H E A D L I N E    N E W S!

 

John Kenneth Galbraith, in his book The Age of Uncertainty, listed explanations commonly given for why, in an era of abundance (the 20th century), there should continue to be poverty in the world. “...[S]o many different and conflicting answers … given with so much confidence and such nonchalance,” he noted. In the list he compiled were: lack of energy and ambition; race or religion; lack of natural resources; faulty economic system; inadequate education, technical, scientific, administrative talent; consequences of past colonial exploitation, racial discrimination, and national humiliation. Galbraith’s answer is:

 

There is no one answer—obviously. It is because so many explanations have a little truth that so many are offered [my emphasis added]. But one cause of poverty is pervasive. That is the relationship, past or present, between land and people. Understand that, and we understand the most general single cause of deprivation. 

 

The “land question” has long been studied, as has population, but neither has yet been solved. That, however, is not my topic today. 

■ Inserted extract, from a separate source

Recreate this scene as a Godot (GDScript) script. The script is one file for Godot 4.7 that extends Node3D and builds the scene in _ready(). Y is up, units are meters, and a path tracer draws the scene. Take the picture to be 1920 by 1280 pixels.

I have been thinking about another knotty problem, another question to which “many explanations,” each with “a little truth,” have been offered, and that is the question, the problem, the fact of gun violence in America. I won’t go over old ground and list all the various explanations Americans espouse for school shootings and other shootings of multiple people in public places, often strangers to the shooter. Instead I want to propose a parallel to Galbraith's claim. 

 

Might there not be an underlying relationship beneath and behind the epidemic of mass shootings in America? What can it be other than guns and money? All the other explanations play their little parts, but only because the basic relationship exists in the first place. At least, that’s what I’m thinking and what I’m asking others to consider.

 

There are a lot of stories we can tell ourselves and each other. We do it all the time. Some stories help us solve problems, while others—the unquestioned myths--insure that the problems will remain enshrined in our national culture.